The sword and helm of King Henry V were placed on the altar for the service today to commemorate the Battle of Agincourt, in which members of the outnumbered English army emerged victorious against the French.

The event was attended by The Duke of Kent and Princess Michael of Kent, along with 2,200 guests.

The battle, during which 6,000 Frenchmen and more than 400 English soldiers were killed, lies at the heart of Shakespeare’s Henry V.

Actor Robert Hardy, 90, who played Henry V in 1960, read the play’s dramatic prologue which describes “the poor condemned English”.

He later said: “I was thinking about the situation which Shakespeare describes so brilliantly.”

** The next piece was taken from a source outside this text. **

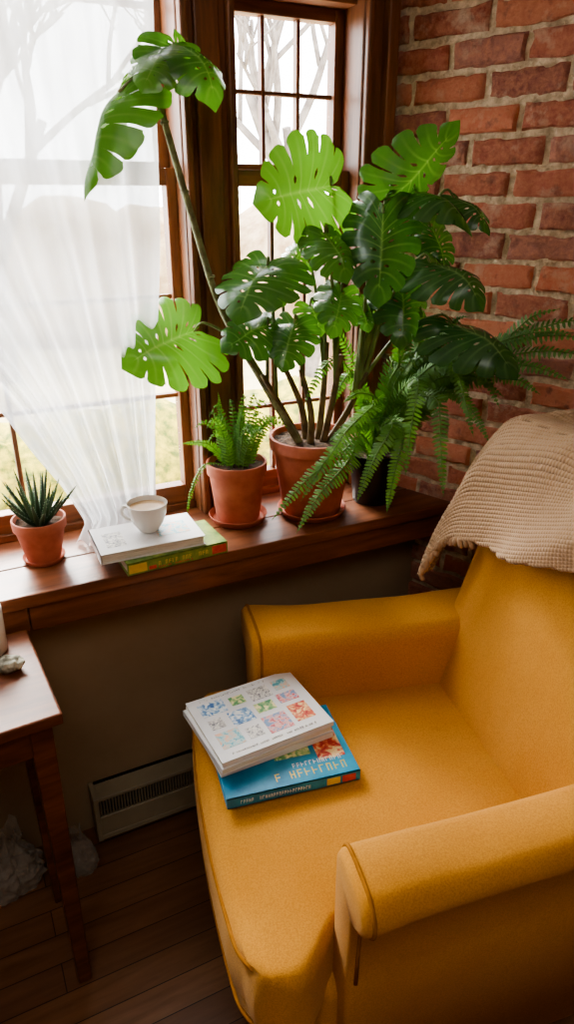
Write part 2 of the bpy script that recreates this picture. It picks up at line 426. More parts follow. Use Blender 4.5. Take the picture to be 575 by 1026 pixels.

Hardy said travelling to the site of the battle was an “extraordinary experience” because visitors could still see why the layout of the land – a narrow field that caused the sizeable French army to be “squashed” – was so critical.

“One can see how it all happened,” he said.

Hardy, who is also a longbow expert, said he could sympathise with the enormous challenge the bowmen faced.

But the importance of their role was “absolutely enormous”, he said.

Despite the momentous victory, Agincourt was not as successful as Henry had planned because his ultimate aim –to make two kingdoms into one – was never realised.

Hardy’s fellow actor, Sam Marks, who performs in The Royal Shakespeare Company’s current production, delivered the play’s Saint Crispin’s Day Speech in full costume.